The Zurich-based company's strategy appears to be working on the stock market. "Our focus in 2024 was on profitability and resilience," explains CEO Andreas Berger. In addition to the profit, he cites the return on equity as proof of the successful work. Swiss Re generated a return on equity (RoE) of 15.0% last year, compared to 16.2% in the previous period. At the same time, the company generated gross insurance sales of just under USD 45.6 billion - 3.9% more than in the previous year. While revenues in the largest line of business, property and casualty reinsurance (P&C), increased by just under 1%, life and health reinsurance (L&H) recorded growth of 3.8%. In regional terms, the USA remains the measure of all things. Swiss Re generated gross insurance sales of USD 18.2 billion in the States in 2024, accounting for just under 40% of total revenues.

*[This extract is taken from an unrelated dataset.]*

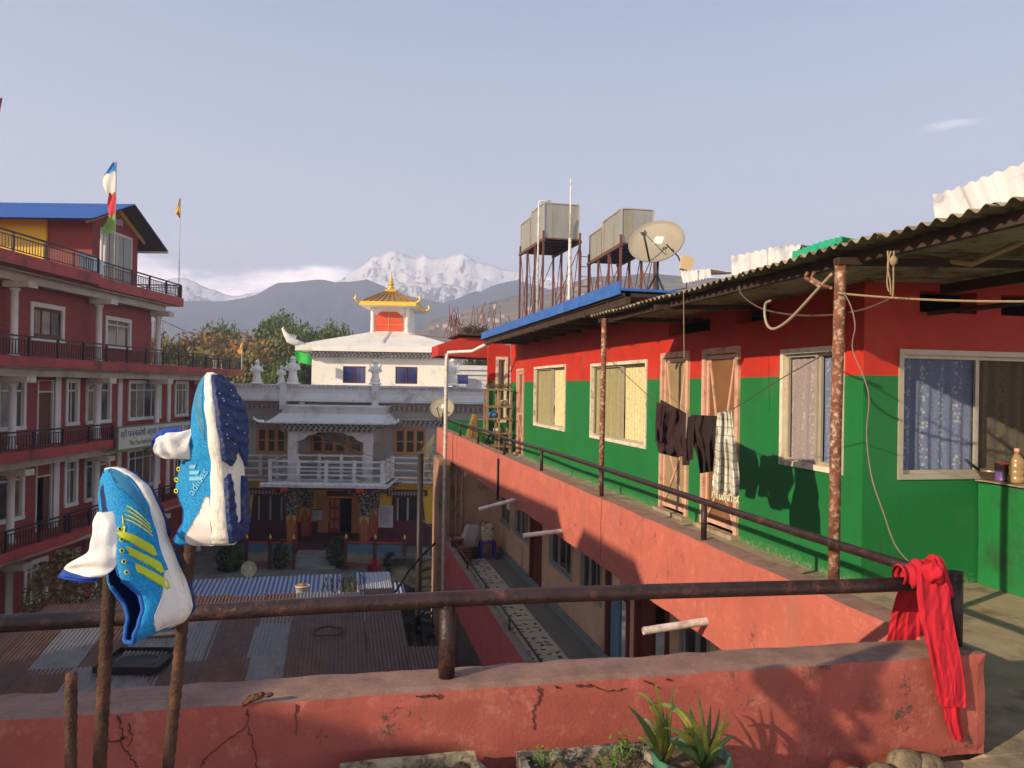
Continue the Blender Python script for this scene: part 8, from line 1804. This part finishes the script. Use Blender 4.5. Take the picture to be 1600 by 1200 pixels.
Lv = [ (c1, (1020, 1051), (1036, 1110), .010, 0, 2.66), (c1, (993, 1083), (1030, 1080), .011, 0, 2.70), (c1, (981, 1104), (1005, 1120), .012, 1, 2.62), (c1, (1013, 1106), (1032, 1105), .016, 0, 2.64), (c1, (996, 1152), (1012, 1150), .009, 1, 2.72), (c1, (1003, 1138), (1020, 1150), .012, 0, 2.66), (c1, (1042, 1110), (1040, 1150), .013, 1, 2.6), (c1, (1002, 1124), (1025, 1120), .010, 1, 2.78),
       (c2, (1012, 1106), (1070, 1078), .014, 0, 2.72), (c2, (1064, 1108), (1095, 1128), .016, 0, 2.62), (c2, (1090, 1084), (1098, 1120), .012, 0, 2.66), (c2, (1111, 1101), (1106, 1140), .011, 1, 2.70), (c2, (1143, 1125), (1122, 1140), .013, 0, 2.62), (c2, (1138, 1105), (1128, 1130), .009, 0, 2.70), (c2, (1124, 1106), (1122, 1130), .008, 1, 2.74), (c2, (1038, 1137), (1075, 1140), .017, 0, 2.58), (c2, (1045, 1158), (1068, 1160), .018, 1, 2.56), (c2, (1062, 1125), (1080, 1150), .012, 1, 2.7), (c2, (1130, 1168), (1120, 1165), .014, 1, 2.56), (c2, (1122, 1160), (1115, 1168), .013, 1, 2.7), (c1, (1062, 1150), (1050, 1160), .012, 0, 2.6), (c1, (1030, 1088), (1040, 1130), .008, 1, 2.78), (c2, (1075, 1098), (1085, 1130), .011, 0, 2.74), (c2, (1055, 1172), (1075, 1165), .014, 1, 2.54), (c2, (1150, 1150), (1128, 1150), .012, 1, 2.68), (c1, (1012, 1172), (1022, 1165), .012, 1, 2.58), (c1, (1052, 1070), (1046, 1120), .009, 0, 2.74), (c2, (1098, 1120), (1102, 1150), .012, 0, 2.58), (c2, (1082, 1140), (1090, 1160), .013, 1, 2.56), (c1, (1022, 1132), (1030, 1150), .012, 0, 2.6)]
for i, (bs, tp_, ct, w, mi, Y) in enumerate(Lv): blade(bs, PY(tp_[0], tp_[1], Y), PY(ct[0], ct[1], (Y + 2.68) / 2), w * 1.15, M_ALOEG if mi else M_ALOE, i)
M_STONE = mat('round_river_stone', (0.20, 0.155, 0.095), .9, .4, 14, bump=.8, bscale=45, dirt=(0.07, 0.055, 0.04), dirt_amt=.5, dirt_scale=22)
for i, (u, v, r, lb) in enumerate(((1413, 1192, .075, 'larger round brown stone at the foot of the wall'), (1450, 1195, .062, 'rounded stone right of the larger one, near the wall end'), (1375, 1208, .06, 'stone left of the larger one, mostly below the picture edge'), (1334, 1212, .055, 'pale low stone leftmost in the row at the wall foot'))):
    p = PZ(u, v, .05); b = MB(); b.smooth = True; yv = min(p.y, 2.88)
    pp = PY(u, v, yv)
    b.grid(lambda a, c: (pp.x + r * math.cos(a * 6.2832) * math.sin(c * 3.1416) * (1.1 + .1 * math.sin(a * 9)), yv + r * .8 * math.sin(a * 6.2832) * math.sin(c * 3.1416), max(.0, r * .72 - r * .8 * math.cos(c * 3.1416))), 20, 12)
    b.build('stone', M_STONE, None, loc=(pp.x, yv, 0), label=lb, cat='stone')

Against this backdrop, it is not surprising that the severe weather catastrophes in North America are having an impact on the Group's income statement. Last year, hurricanes Debby, Helene and Milton in particular caused considerable damage. Together with other events, such as a severe hailstorm in Calgary, Canada, and Storm Boris in Europe, they caused the combined ratio in the P&C segment to rise by almost 5 percentage points to 89.9%. In the current year, the CEO would like to push this ratio back below 85%. The Group's profit is expected to increase significantly. Andreas Berger is forecasting a surplus of more than USD 4.4 billion. The return on equity should be more than 14% over the coming years and the dividend should continue to rise. For the period from 2025 to 2027, the management is holding out the prospect of an increase in profit sharing of 7% or more per year.

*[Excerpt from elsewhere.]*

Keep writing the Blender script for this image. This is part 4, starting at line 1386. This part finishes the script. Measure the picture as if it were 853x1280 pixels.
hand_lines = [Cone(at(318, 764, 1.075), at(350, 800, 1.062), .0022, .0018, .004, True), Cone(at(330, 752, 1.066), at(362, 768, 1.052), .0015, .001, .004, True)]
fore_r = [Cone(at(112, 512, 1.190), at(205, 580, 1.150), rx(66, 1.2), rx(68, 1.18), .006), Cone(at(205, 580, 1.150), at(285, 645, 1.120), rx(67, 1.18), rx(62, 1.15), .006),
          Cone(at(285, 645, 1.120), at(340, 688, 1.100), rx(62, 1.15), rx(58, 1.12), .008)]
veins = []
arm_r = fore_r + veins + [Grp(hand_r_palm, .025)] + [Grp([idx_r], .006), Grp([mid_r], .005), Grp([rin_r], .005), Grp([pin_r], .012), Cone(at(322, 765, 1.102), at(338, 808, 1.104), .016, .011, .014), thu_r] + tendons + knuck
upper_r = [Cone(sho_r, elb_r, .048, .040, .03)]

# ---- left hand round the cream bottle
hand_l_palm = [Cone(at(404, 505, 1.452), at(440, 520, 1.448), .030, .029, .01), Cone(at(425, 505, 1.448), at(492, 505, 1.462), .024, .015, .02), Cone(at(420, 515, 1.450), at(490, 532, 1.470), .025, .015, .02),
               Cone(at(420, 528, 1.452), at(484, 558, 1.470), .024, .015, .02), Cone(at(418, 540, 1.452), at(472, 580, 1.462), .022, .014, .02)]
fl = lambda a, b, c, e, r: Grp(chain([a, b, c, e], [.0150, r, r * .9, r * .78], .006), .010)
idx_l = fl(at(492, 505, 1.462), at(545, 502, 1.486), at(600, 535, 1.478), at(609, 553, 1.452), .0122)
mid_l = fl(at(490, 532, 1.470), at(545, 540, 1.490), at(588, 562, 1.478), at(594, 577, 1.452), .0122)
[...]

"All of our divisions have started 2025 in a strong position," said the Group CEO at the end of February. P&C has already completed a successful round of renewals. The division increased its premium volume by 7% and at the same time managed to push through price increases of 2.8% among customers. However, the devastating forest fires in Los Angeles in 2025 have already resulted in a serious loss event. According to Swiss Re, the insurance industry could face costs totaling around USD 40 billion. According to an initial estimate, the Group anticipates expenses of less than USD 700 million for its own business. At the end of 2024, the company held an investment portfolio worth more than USD 104 billion. Swiss Re generates a return on investment (ROI) of 4.0% from the capital allocated primarily to government and corporate bonds.

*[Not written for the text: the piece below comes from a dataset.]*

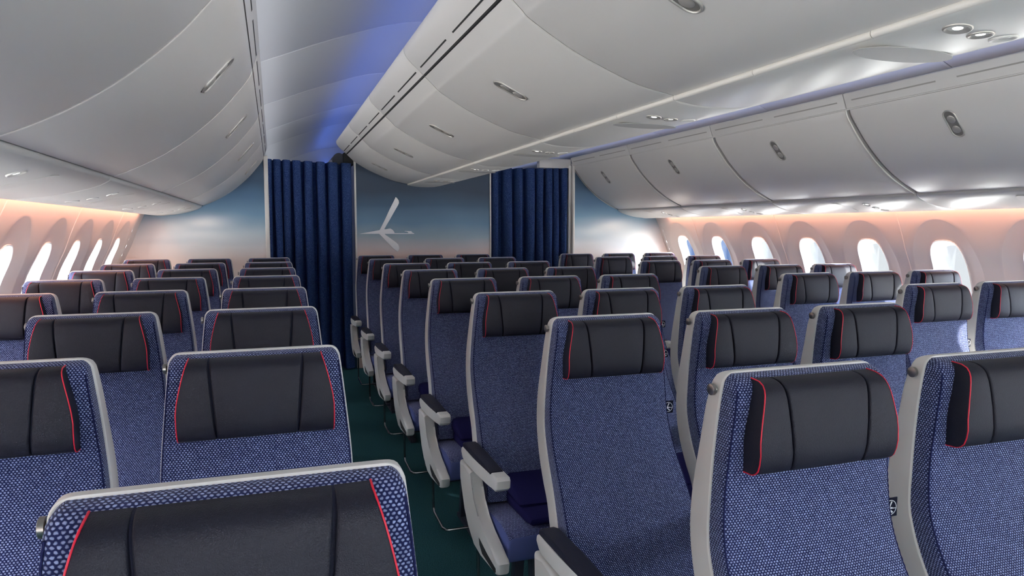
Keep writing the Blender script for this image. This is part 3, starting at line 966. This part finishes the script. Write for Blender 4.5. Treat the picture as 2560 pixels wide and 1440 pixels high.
# warm wash strips behind the outer edge of the service panels
strip_light('wash_left', -1.003, Y_FRONT, 6.65, .150 + Lz, .020, L_ORANGE, (1., .44, .27), (-.45, -1.))
strip_light('wash_right', 2 * CX + 1.003, Y_FRONT, 6.65, .150 + Lz, .020, L_ORANGE, (1., .44, .27), (.45, -1.))

sun = bpy.data.lights.new('sun', 'SUN'); so = bpy.data.objects.new('sun', sun); COL.objects.link(so)
sun.energy = 14.; sun.angle = .01; sun.color = (1., .93, .85)
d = Vector((-1., 1.1, 0)).normalized() * cos(.17) + Vector((0, 0, -sin(.17)))
so.rotation_euler = d.to_track_quat('-Z', 'Y').to_euler()

FILL_GLOW = 150.
SKY_LEVEL, FILL_BELOW, FILL_ABOVE = .66, 29., 23.
# sky outside the windows: pale cloud with one clear blue patch ahead on the right
W = bpy.data.worlds.new('sky'); SC.world = W; W.use_nodes = True; nt = W.node_tree
bg = nt.nodes['Background']
tc = nt.nodes.new('ShaderNodeTexCoord'); sp = nt.nodes.new('ShaderNodeSeparateXYZ'); nt.links.new(tc.outputs['Generated'], sp.inputs[0])
n = nt.nodes.new('ShaderNodeTexNoise'); n.inputs['Scale'].default_value = 5.; n.inputs['Detail'].default_value = 5
nt.links.new(tc.outputs['Generated'], n.inputs['Vector'])
r = nt.nodes.new('ShaderNodeValToRGB')
r.color_ramp.elements[0].position = .38; r.color_ramp.elements[0].color = (.70, .81, 1., 1)
r.color_ramp.elements[1].position = .60; r.color_ramp.elements[1].color = (1., 1., 1., 1)
nt.links.new(n.outputs['Fac'], r.inputs[0])
fx = mth(nt, 'MULTIPLY', mth(nt, 'SUBTRACT', sp.outputs[0], .25), 8., clamp=True)
fy = mth(nt, 'MULTIPLY', mth(nt, 'SUBTRACT', sp.outputs[1], .785), 40., clamp=True)
clear = mth(nt, 'MULTIPLY', fx, fy, clamp=True)
# seen level through the windows the sky is pale; below and above are boosted to light bins and seats
el = sp.outputs[2]
below = mth(nt, 'MULTIPLY', mth(nt, 'SUBTRACT', -.085, el), 14., clamp=True)
above = mth(nt, 'MULTIPLY', mth(nt, 'SUBTRACT', el, .12), 6., clamp=True)
deck = mixrgb(nt, below, r.outputs[0], (1., .95, .88))
sky = mixrgb(nt, clear, deck, (.055, .14, .36))
nt.links.new(sky, bg.inputs['Color'])
st = mth(nt, 'ADD', mth(nt, 'SUBTRACT', SKY_LEVEL, mth(nt, 'MULTIPLY', clear, SKY_LEVEL - 1.)), mth(nt, 'ADD', mth(nt, 'MULTIPLY', below, FILL_BELOW), mth(nt, 'MULTIPLY', above, FILL_ABOVE)))
# added glow lobe around the sun, out of view, brightening the right-hand seats
gv = nt.nodes.new('ShaderNodeVectorMath'); gv.operation = 'DOT_PRODUCT'
nt.links.new(tc.outputs['Generated'], gv.inputs[0]); gv.inputs[1].default_value = (-d.x, -d.y, -d.z)
gl = mth(nt, 'POWER', mth(nt, 'MAXIMUM', gv.outputs['Value'], 0.), 26.)
st = mth(nt, 'ADD', st, mth(nt, 'MULTIPLY', gl, FILL_GLOW))
nt.links.new(st, bg.inputs['Strength'])

# light portals in the window openings help the sky light find its way in
for side in 'LR':
    for yc in WINS[side]:
        l = bpy.data.lights.new('window_daylight', 'AREA'); l.shape = 'RECTANGLE'; l.size = .27; l.size_y = .46
        o = bpy.data.objects.new('window_daylight', l); COL.objects.link(o)
        o.location = wall_pt(yc, WCZ, .120, side)
        o.rotation_euler = (0, (-pi/2 if side == 'L' else pi/2), 0)
        l.cycles.is_portal = True
# opening added at the unseen forward end, letting sky light into the cabin
l = bpy.data.lights.new('open_end_portal', 'AREA'); l.shape = 'RECTANGLE'; l.size = 5.6; l.size_y = 2.8
o = bpy.data.objects.new('open_end_portal', l); COL.objects.link(o); o.location = (CX, Y_FRONT - .02, 1.4)
o.rotation_euler = (pi / 2, 0, 0); l.cycles.is_portal = True

vs = SC.view_settings
SC.display_settings.display_device = 'sRGB'
vs.view_transform = 'Standard'; vs.look = 'None'; vs.exposure = .5; vs.gamma = 1.; vs.use_curve_mapping = False
cy = SC.cycles
cy.max_bounces = 8; cy.diffuse_bounces = 5; cy.glossy_bounces = 3; cy.transparent_max_bounces = 8
cy.sample_clamp_indirect = 6.; cy.caustics_reflective = False; cy.caustics_refractive = False
cy.use_denoising = True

Even if Swiss Re has a less successful year, the new soft callable barrier reverse convertible could still offer an attractive return. The structured product yields a coupon of 7.20% p.a. irrespective of the further performance of the financial asset. The distribution is made quarterly. The nominal is partially protected: as long as Swiss Re does not fall to or below the barrier of 74% of the initial level, the issuer repays the capital investment in full. Even if this calculation does not work out, the maximum return of 7.20% p.a. is not necessarily lost. However, Swiss Re must terminate at or above the strike at maturity if the barrier is breached in order to achieve the optimum investment return. Otherwise there will be a discount or delivery of shares. Please also note the soft callable function. It makes early termination and redemption of this issue possible.